Пруссаки вне себя от сожжения Кюстрина. Анонимный офицер из корпуса Дона рисует что-то вроде репетиции московского 1812 года, причем приличные дамы босиком в крестьянских телегах, похоже, особенно воздействуют на его воображение:
Перед нашими глазами горящий Кюстрин, по пути бесчисленное множество несчастных, лишившихся имущества, в слезах. Дамы из общества в неглиже, частью босиком, у многих осталось лишь то, что было на них […] Много крестьянских телег с дамами в мантильях, ночных чепцах, другие с куафюрами, все в отчаянии и горести. Деревни, дворы, риги и сараи заполнены беженцами. Родители, в страхе ищущие детей, и дети — родителей
[296].
Поэт Эвальд фон Клейст жаждет крови: «Скоро, совсем скоро наступит жатва смерти. Русские созрели. Они превратили Кюстрин в груду камней. От участвовавших в этом деле войск не должно и костей остаться»
[297]. Настрой дополняют сообщения, да и личные впечатления об «эксцессах» русских иррегулярных частей, вкупе с голодом и жаждой.
Стоят многодневные «жары» — как и во все эти военные лета, которыми отмечена жаркая и засушливая середина XVIII в.

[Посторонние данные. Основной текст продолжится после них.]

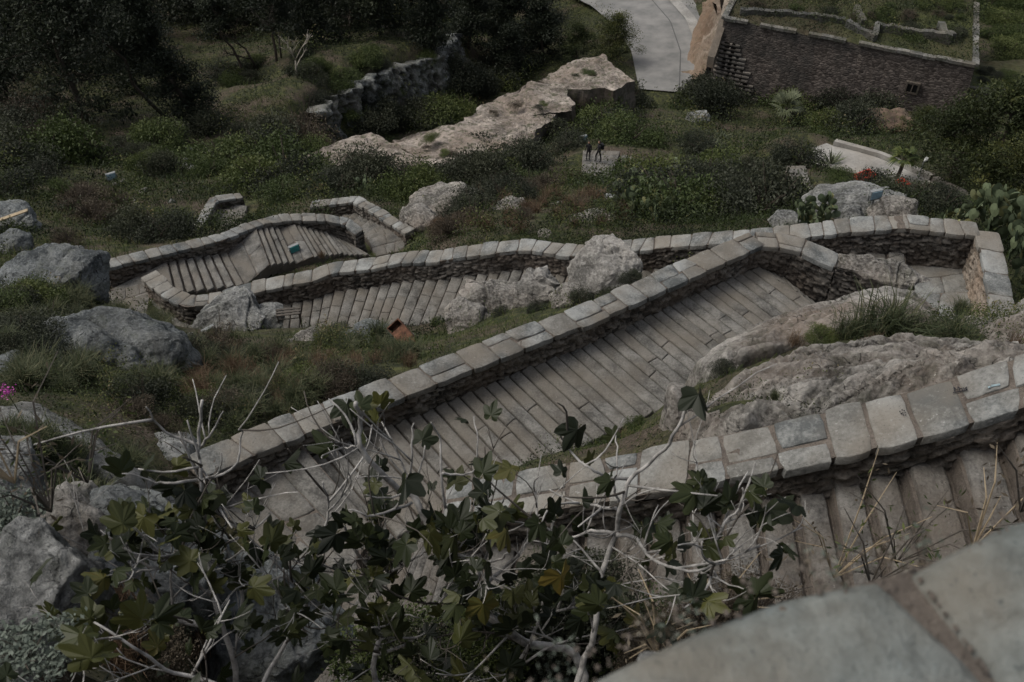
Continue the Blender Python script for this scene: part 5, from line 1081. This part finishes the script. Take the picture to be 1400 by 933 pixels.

[298]. В глаза бьет немилосердное августовское солнце, летит дым от пороха и подожженных деревень; там и тут взрываются зарядные ящики. Дело происходит на землях «песочницы Европы», как называют эти прусские земли. Сгущающаяся пыль из-под копыт лошадей заставляет всадников «проскакав с пятьдесят шагов, останавливаться и осматриваться, где ты находишься»
[299]. Вообще дым и пыль объясняют многие непредсказуемые движения и поступки этого дня. В доброй половине рапортов и пруссаков, и русских находятся пассажи вроде «в превеликой пыли… много ездя найти не смог»
[300] или «…мы огляделись, и после того как пыль улеглась, не обнаружили другую половину нашего корпуса»
[301]. Насколько ветер с пылью и дымом досаждал участникам баталии, видно из того, в чем потом обвиняют главнокомандующего Фермора: «Лютеран, генерал командующей, армию поставил под ветер и всю погубил»
[302]. На самом деле и с другой, прусской, стороны положение не особо лучше: «Неприятель зделал такой дым и жар, что часто и руки пред собою видеть нельзя было» (№ 111).
Начинается двухчасовая артиллерийская дуэль. Петр Панин пишет «1 час и 55 минут» (№ 4), и это в высшей степени характерно. Часы — вообще отдельная и большая тема. Все в эту эпоху подчинено принципу регулярства. Обладание часами, как и умение фиксировать пространство на планах и картах, — органичная привилегия подданных регулярного государства, механизм которого подобен часовому. И даже больше — мира, «заведенного» Великим Часовщиком
[303]. Наличие часов — это и признак, и фактор того, что время из церковного становится «государственным» и личным
[304].
«Тайминг» наряду с измерением пространства определяет автобиографику этого периода, и особенно это характерно для военных «юрналов». Время — критерий социального положения. Для простых жизней «ненужная дробность»
[305], которая фиксируется много что по годам. Тогда как дни, часы и уж тем более минуты — маркер светского (на монастырских часах, как в Спасо-Евфимиевом монастыре в Суздале, нет минутных стрелок) и привилегированного социального положения. «Надобно помнить, в чем есть нужда и не упущать ни минуты», — наставляет управляющего командующий артиллерией К. Б. Бороздин (№ 33). Хронометраж — символ статуса
[306], объект вожделения купчиков вроде Ивана Кулибина, который пока чинит чужие механические часы в Москве, и дьячков вроде Герасима Скопина, мастерящего себе самодельные солнечные
[307].
Часы — приоритетный объект реквизиции у пленных: по негласному закону войны они отдаются в первую очередь вместе с кошельком и офицерским шарфом (№ 81)
[308]. Так что офицер — человек с часами не в меньшей степени, чем человек с ружьем. Здесь и сейчас, под огнем прусских батарей, время сжимается, и за пять минут в этом аду многое может произойти. Офицеры то и дело справляются по своим «томпаковым, насеребреным в Кениксберхе» (№ 81), сколько это уже продолжается и скоро ли конец. Но канонада продолжается.